Why Digital Transformations Fail
To take full advantage of the suite of emerging and established tools and technologies collectively referred to as Industry 4.0, many companies are embarking on a process of digital transformation. This process involves not just upgrading technical infrastructure, but modifying everyday operational processes and procedures to take full advantage of this game-changing new tech.
The rewards for a successful transformation are profound. A successful digital transformation can result in a level of connectivity and data-driven insights and information that yields potentially dramatic new efficiencies. Companies can use these new tools to streamline processes, reduce costs, increase quality, and enhance profitability. However, a digital transformation does require necessary resources to avoid disrupting operations or wasting time.
What follows is a brief overview of some of the most common reasons why digital transformations fail. Understanding these points of vulnerability (and how to avoid them) is an important prerequisite for any decision-makers considering a digital transformation.
Lack of management support
One of the most common reasons digital transformations fail is fairly straightforward: a lack of upper-level support from management. These are inherently big changes and cannot be made in a haphazard or half-hearted manner. Strong leadership and a top-down mandate is critical for getting everyone onboard and pointed in the same direction.
Lack of a champion
The lack of a champion is perhaps the single biggest reason why digital transformations fail. You need someone to oversee the project, and that individual needs to have not only the time and resources required to do the job, but also has to have deep insight into your existing processes and priorities. Assigning an intern who doesn’t know your processes intimately simply won’t work, since it is precisely those processes that you are transforming or digitizing.
Departmental infighting
Digital transformations extend across departments. They require institutional and structural changes that impact virtually everyone. Consequently, it’s not uncommon to end up with IT and engineers arguing in a counterproductive manner over who should own the process. Each of the department’s roles need to be clearly defined by management. This is where a strong and connected/collaborative professional culture can pay real dividends. Strong leadership, coordination and communication can go a long way toward preventing damaging disruption and squabbling between different parts of the company.
Lack of resources
A successful digital transformation requires both literal and figurative buy-in, from personnel to the hardware. The ROI on the investment in new infrastructure and resources needs to be taken into account. Make sure you have the budget to support your transformation. Don’t assign someone already working 50 hours a week to manage the transformation. Give your team the opportunity to do the work required to manage the process.

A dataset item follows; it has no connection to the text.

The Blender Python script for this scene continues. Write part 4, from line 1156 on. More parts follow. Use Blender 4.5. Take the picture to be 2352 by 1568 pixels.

Trying to do too much too soon
The old saying that if you try to eat an elephant in one bite, you will choke, applies to digital transformation. A successful transformation is a process. Use a scaling model where you start small and move forward in coordinated steps letting the data created drive the growth. Don’t start with mission-critical elements where you can shut down production while you learn what you don’t know yet.
Lack of features/flexibility
Trying to execute a digital transformation using a tech solution that lacks the necessary features and flexibility to address not only your current needs, but your future needs is destined to fail. Make sure that your digital transformation architecture is sufficiently flexible and powerful enough to do what you need it to do—and be careful to avoid clinging to any in-house tech that also lacks those features or flexibility.
Not process-savvy
The insights and efficiencies that digital transformations can deliver require a certain level of procedural consistency. Consequently, a lack of existing processes—or the failure to develop those processes early in the digitization process—is another reason why some transformations fail. If the definition of insanity is doing the same thing over and over and expecting a different result, the opposite is also a non-starter: doing the same thing different ways every time and expecting the same result.
Lack of communication/collaboration/support
As important as it is to have a trusted partner to guide you through the digitization process, the wrong partner can be a liability instead of an asset. The most common issue is a partner who doesn’t listen and doesn’t take the time to get to know your people, your processes, and your priorities. The best operators in this space will take the time to not only meet with you ahead of time before developing a digital transformation plan, but will continually educate, train, and follow-up throughout the process to ensure that any concerns or issues are addressed and that things are moving forward successfully.
Above all else, a trusted and experienced partner will recognize the perils and pitfalls outlined above—and will help you chart a course to avoid them and complete the kind of digital transformation that lives up to its name by delivering genuinely transformative results.